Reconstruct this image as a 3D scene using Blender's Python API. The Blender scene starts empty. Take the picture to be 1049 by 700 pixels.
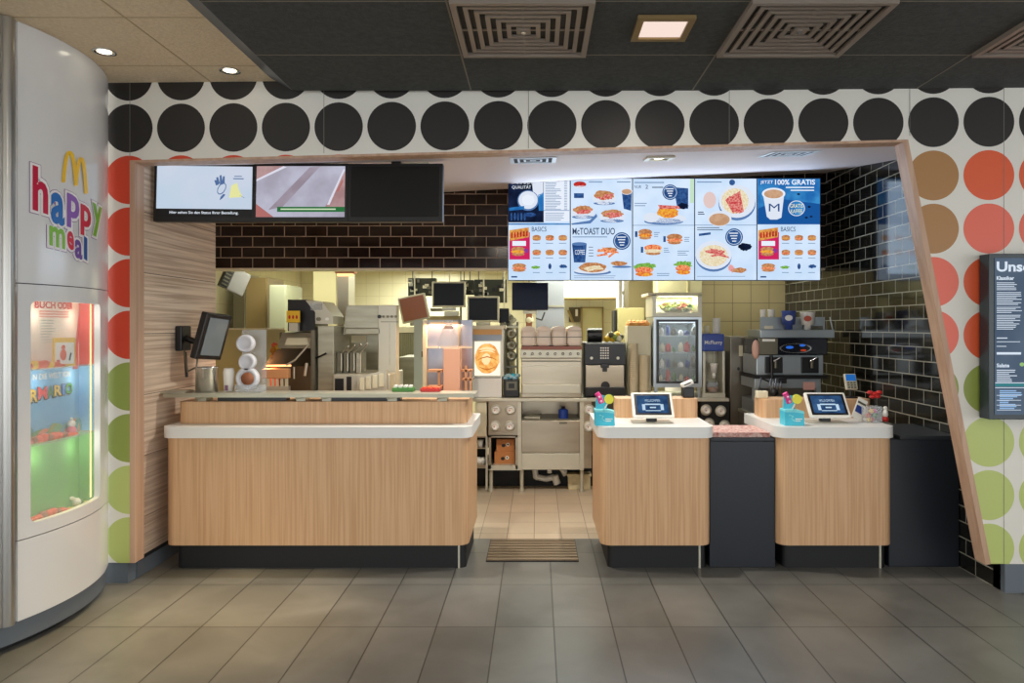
import bpy, bmesh, math, random
from mathutils import Matrix, Vector
random.seed(7)
S = bpy.context.scene
COL = S.collection
PI = math.pi
# ------------------------------------------------------------------ measuring helpers
F = 740.0; CX = 550.0; CY = 334.0; EYE = 1.55      # focal length in pixels, vanishing point, eye height
def PX(x, Y): return (x-CX)*Y/F
def PZ(y, Y): return EYE-(y-CY)*Y/F
# ------------------------------------------------------------------ colours and materials
def lin(c):
    c = c/255.0
    return c/12.92 if c <= .04045 else ((c+.055)/1.055)**2.4
def RGB(r, g, b): return (lin(r), lin(g), lin(b), 1)
MC = {}
def mat(name, col, rough=.5, metal=0, noise=None, bump=None, alpha=1, trans=0, coat=0, spec=.5):
    if name in MC: return MC[name]
    m = bpy.data.materials.new(name); m.use_nodes = True
    nt = m.node_tree; b = nt.nodes['Principled BSDF']
    b.inputs['Base Color'].default_value = RGB(*col)
    b.inputs['Roughness'].default_value = rough
    b.inputs['Metallic'].default_value = metal
    b.inputs['Specular IOR Level'].default_value = spec
    b.inputs['Transmission Weight'].default_value = trans
    b.inputs['Coat Weight'].default_value = coat
    b.inputs['Alpha'].default_value = alpha
    tc = nt.nodes.new('ShaderNodeTexCoord')
    if noise:
        sc, c2, stretch = noise
        mp = nt.nodes.new('ShaderNodeMapping'); mp.inputs['Scale'].default_value = stretch
        n = nt.nodes.new('ShaderNodeTexNoise'); n.inputs['Scale'].default_value = sc; n.inputs['Detail'].default_value = 5
        r = nt.nodes.new('ShaderNodeValToRGB')
        r.color_ramp.elements[0].position = .3; r.color_ramp.elements[1].position = .7
        r.color_ramp.elements[0].color = RGB(*col); r.color_ramp.elements[1].color = RGB(*c2)
        nt.links.new(tc.outputs['Object'], mp.inputs[0]); nt.links.new(mp.outputs[0], n.inputs['Vector'])
        nt.links.new(n.outputs['Fac'], r.inputs[0]); nt.links.new(r.outputs[0], b.inputs['Base Color'])
    if bump:
        n2 = nt.nodes.new('ShaderNodeTexNoise'); n2.inputs['Scale'].default_value = bump[0]; n2.inputs['Detail'].default_value = 4
        bp = nt.nodes.new('ShaderNodeBump'); bp.inputs['Strength'].default_value = bump[1]; bp.inputs['Distance'].default_value = .01
        nt.links.new(tc.outputs['Object'], n2.inputs['Vector']); nt.links.new(n2.outputs['Fac'], bp.inputs['Height'])
        nt.links.new(bp.outputs[0], b.inputs['Normal'])
    MC[name] = m
    return m
def emi(name, col, strength=1.0, col2=None, scale=60):
    if name in MC: return MC[name]
    m = bpy.data.materials.new(name); m.use_nodes = True
    nt = m.node_tree; nt.nodes.remove(nt.nodes['Principled BSDF'])
    e = nt.nodes.new('ShaderNodeEmission'); e.inputs[0].default_value = RGB(*col); e.inputs[1].default_value = strength
    nt.links.new(e.outputs[0], nt.nodes['Material Output'].inputs[0])
    if col2:
        tc = nt.nodes.new('ShaderNodeTexCoord'); n = nt.nodes.new('ShaderNodeTexNoise')
        n.inputs['Scale'].default_value = scale; n.inputs['Detail'].default_value = 3
        r = nt.nodes.new('ShaderNodeValToRGB')
        r.color_ramp.elements[0].position = .38; r.color_ramp.elements[1].position = .62
        r.color_ramp.elements[0].color = RGB(*col); r.color_ramp.elements[1].color = RGB(*col2)
        nt.links.new(tc.outputs['Object'], n.inputs['Vector']); nt.links.new(n.outputs['Fac'], r.inputs[0])
        nt.links.new(r.outputs[0], e.inputs[0])
    MC[name] = m
    return m
def tiles(name, c1, c2, grout, w, h, mortar, rough, axes='xz', offset=.5, shift=(0, 0), clouds=None, bump=.4):
    """tile or brick surface; axes says which object axes run along the tile's width and height"""
    m = bpy.data.materials.new(name); m.use_nodes = True
    nt = m.node_tree; b = nt.nodes['Principled BSDF']; L = nt.links
    tc = nt.nodes.new('ShaderNodeTexCoord'); sp = nt.nodes.new('ShaderNodeSeparateXYZ'); cb = nt.nodes.new('ShaderNodeCombineXYZ')
    L.new(tc.outputs['Object'], sp.inputs[0])
    ix = {'x': 0, 'y': 1, 'z': 2}
    for k in (0, 1):
        a = nt.nodes.new('ShaderNodeMath'); a.operation = 'ADD'; a.inputs[1].default_value = shift[k]
        L.new(sp.outputs[ix[axes[k]]], a.inputs[0]); L.new(a.outputs[0], cb.inputs[k])
    br = nt.nodes.new('ShaderNodeTexBrick')
    br.offset = offset; br.offset_frequency = 2; br.squash = 1
    br.inputs['Color1'].default_value = RGB(*c1); br.inputs['Color2'].default_value = RGB(*c2); br.inputs['Mortar'].default_value = RGB(*grout)
    br.inputs['Scale'].default_value = 1; br.inputs['Mortar Size'].default_value = mortar; br.inputs['Mortar Smooth'].default_value = .1
    br.inputs['Brick Width'].default_value = w; br.inputs['Row Height'].default_value = h
    L.new(cb.outputs[0], br.inputs['Vector'])
    out = br.outputs['Color']
    if clouds:
        n = nt.nodes.new('ShaderNodeTexNoise'); n.inputs['Scale'].default_value = clouds[0]; n.inputs['Detail'].default_value = 6
        n.inputs['Distortion'].default_value = .6
        L.new(tc.outputs['Object'], n.inputs['Vector'])
        r = nt.nodes.new('ShaderNodeValToRGB')
        r.color_ramp.elements[0].position = .35; r.color_ramp.elements[1].position = .68
        v = clouds[1]; r.color_ramp.elements[0].color = (v, v, v, 1); r.color_ramp.elements[1].color = (1, 1, 1, 1)
        L.new(n.outputs['Fac'], r.inputs[0])
        mx = nt.nodes.new('ShaderNodeMix'); mx.data_type = 'RGBA'; mx.blend_type = 'MULTIPLY'; mx.inputs[0].default_value = 1
        L.new(out, mx.inputs[6]); L.new(r.outputs[0], mx.inputs[7]); out = mx.outputs[2]
    L.new(out, b.inputs['Base Color'])
    b.inputs['Roughness'].default_value = rough
    bp = nt.nodes.new('ShaderNodeBump'); bp.inputs['Strength'].default_value = bump; bp.inputs['Distance'].default_value = .004; bp.invert = True
    L.new(br.outputs['Fac'], bp.inputs['Height']); L.new(bp.outputs[0], b.inputs['Normal'])
    MC[name] = m
    return m
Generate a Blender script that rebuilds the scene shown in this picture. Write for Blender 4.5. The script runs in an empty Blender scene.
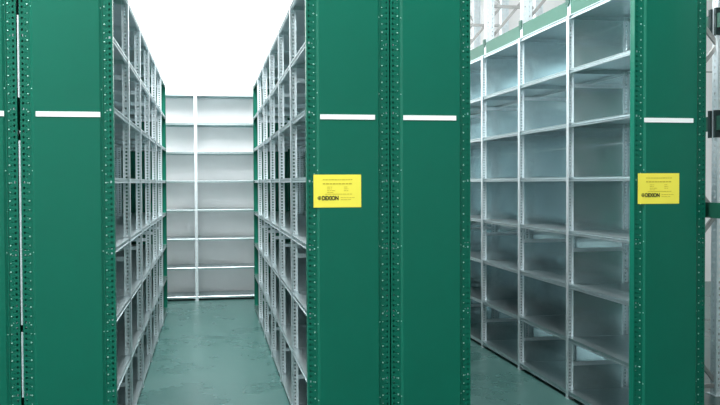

#### [Exercise objective]
Restate the whole of the material word for word without the pictures.

#### [Expected answer]
Reconstruct this image as a 3D scene using Blender's Python API. The Blender scene starts empty. Take the picture to be 1049 by 700 pixels.
import bpy, bmesh, math, random
from mathutils import Matrix, Vector
random.seed(7)
S = bpy.context.scene
COL = S.collection
PI = math.pi
# ------------------------------------------------------------------ measuring helpers
F = 740.0; CX = 550.0; CY = 334.0; EYE = 1.55      # focal length in pixels, vanishing point, eye height
def PX(x, Y): return (x-CX)*Y/F
def PZ(y, Y): return EYE-(y-CY)*Y/F
# ------------------------------------------------------------------ colours and materials
def lin(c):
    c = c/255.0
    return c/12.92 if c <= .04045 else ((c+.055)/1.055)**2.4
def RGB(r, g, b): return (lin(r), lin(g), lin(b), 1)
MC = {}
def mat(name, col, rough=.5, metal=0, noise=None, bump=None, alpha=1, trans=0, coat=0, spec=.5):
    if name in MC: return MC[name]
    m = bpy.data.materials.new(name); m.use_nodes = True
    nt = m.node_tree; b = nt.nodes['Principled BSDF']
    b.inputs['Base Color'].default_value = RGB(*col)
    b.inputs['Roughness'].default_value = rough
    b.inputs['Metallic'].default_value = metal
    b.inputs['Specular IOR Level'].default_value = spec
    b.inputs['Transmission Weight'].default_value = trans
    b.inputs['Coat Weight'].default_value = coat
    b.inputs['Alpha'].default_value = alpha
    tc = nt.nodes.new('ShaderNodeTexCoord')
    if noise:
        sc, c2, stretch = noise
        mp = nt.nodes.new('ShaderNodeMapping'); mp.inputs['Scale'].default_value = stretch
        n = nt.nodes.new('ShaderNodeTexNoise'); n.inputs['Scale'].default_value = sc; n.inputs['Detail'].default_value = 5
        r = nt.nodes.new('ShaderNodeValToRGB')
        r.color_ramp.elements[0].position = .3; r.color_ramp.elements[1].position = .7
        r.color_ramp.elements[0].color = RGB(*col); r.color_ramp.elements[1].color = RGB(*c2)
        nt.links.new(tc.outputs['Object'], mp.inputs[0]); nt.links.new(mp.outputs[0], n.inputs['Vector'])
        nt.links.new(n.outputs['Fac'], r.inputs[0]); nt.links.new(r.outputs[0], b.inputs['Base Color'])
    if bump:
        n2 = nt.nodes.new('ShaderNodeTexNoise'); n2.inputs['Scale'].default_value = bump[0]; n2.inputs['Detail'].default_value = 4
        bp = nt.nodes.new('ShaderNodeBump'); bp.inputs['Strength'].default_value = bump[1]; bp.inputs['Distance'].default_value = .01
        nt.links.new(tc.outputs['Object'], n2.inputs['Vector']); nt.links.new(n2.outputs['Fac'], bp.inputs['Height'])
        nt.links.new(bp.outputs[0], b.inputs['Normal'])
    MC[name] = m
    return m
def emi(name, col, strength=1.0, col2=None, scale=60):
    if name in MC: return MC[name]
    m = bpy.data.materials.new(name); m.use_nodes = True
    nt = m.node_tree; nt.nodes.remove(nt.nodes['Principled BSDF'])
    e = nt.nodes.new('ShaderNodeEmission'); e.inputs[0].default_value = RGB(*col); e.inputs[1].default_value = strength
    nt.links.new(e.outputs[0], nt.nodes['Material Output'].inputs[0])
    if col2:
        tc = nt.nodes.new('ShaderNodeTexCoord'); n = nt.nodes.new('ShaderNodeTexNoise')
        n.inputs['Scale'].default_value = scale; n.inputs['Detail'].default_value = 3
        r = nt.nodes.new('ShaderNodeValToRGB')
        r.color_ramp.elements[0].position = .38; r.color_ramp.elements[1].position = .62
        r.color_ramp.elements[0].color = RGB(*col); r.color_ramp.elements[1].color = RGB(*col2)
        nt.links.new(tc.outputs['Object'], n.inputs['Vector']); nt.links.new(n.outputs['Fac'], r.inputs[0])
        nt.links.new(r.outputs[0], e.inputs[0])
    MC[name] = m
    return m
def tiles(name, c1, c2, grout, w, h, mortar, rough, axes='xz', offset=.5, shift=(0, 0), clouds=None, bump=.4):
    """tile or brick surface; axes says which object axes run along the tile's width and height"""
    m = bpy.data.materials.new(name); m.use_nodes = True
    nt = m.node_tree; b = nt.nodes['Principled BSDF']; L = nt.links
    tc = nt.nodes.new('ShaderNodeTexCoord'); sp = nt.nodes.new('ShaderNodeSeparateXYZ'); cb = nt.nodes.new('ShaderNodeCombineXYZ')
    L.new(tc.outputs['Object'], sp.inputs[0])
    ix = {'x': 0, 'y': 1, 'z': 2}
    for k in (0, 1):
        a = nt.nodes.new('ShaderNodeMath'); a.operation = 'ADD'; a.inputs[1].default_value = shift[k]
        L.new(sp.outputs[ix[axes[k]]], a.inputs[0]); L.new(a.outputs[0], cb.inputs[k])
    br = nt.nodes.new('ShaderNodeTexBrick')
    br.offset = offset; br.offset_frequency = 2; br.squash = 1
    br.inputs['Color1'].default_value = RGB(*c1); br.inputs['Color2'].default_value = RGB(*c2); br.inputs['Mortar'].default_value = RGB(*grout)
    br.inputs['Scale'].default_value = 1; br.inputs['Mortar Size'].default_value = mortar; br.inputs['Mortar Smooth'].default_value = .1
    br.inputs['Brick Width'].default_value = w; br.inputs['Row Height'].default_value = h
    L.new(cb.outputs[0], br.inputs['Vector'])
    out = br.outputs['Color']
    if clouds:
        n = nt.nodes.new('ShaderNodeTexNoise'); n.inputs['Scale'].default_value = clouds[0]; n.inputs['Detail'].default_value = 6
        n.inputs['Distortion'].default_value = .6
        L.new(tc.outputs['Object'], n.inputs['Vector'])
        r = nt.nodes.new('ShaderNodeValToRGB')
        r.color_ramp.elements[0].position = .35; r.color_ramp.elements[1].position = .68
        v = clouds[1]; r.color_ramp.elements[0].color = (v, v, v, 1); r.color_ramp.elements[1].color = (1, 1, 1, 1)
        L.new(n.outputs['Fac'], r.inputs[0])
        mx = nt.nodes.new('ShaderNodeMix'); mx.data_type = 'RGBA'; mx.blend_type = 'MULTIPLY'; mx.inputs[0].default_value = 1
        L.new(out, mx.inputs[6]); L.new(r.outputs[0], mx.inputs[7]); out = mx.outputs[2]
    L.new(out, b.inputs['Base Color'])
    b.inputs['Roughness'].default_value = rough
    bp = nt.nodes.new('ShaderNodeBump'); bp.inputs['Strength'].default_value = bump; bp.inputs['Distance'].default_value = .004; bp.invert = True
    L.new(br.outputs['Fac'], bp.inputs['Height']); L.new(bp.outputs[0], b.inputs['Normal'])
    MC[name] = m
    return m
Generate a Blender script that rebuilds the scene shown in this picture. Write for Blender 4.5. The script runs in an empty Blender scene.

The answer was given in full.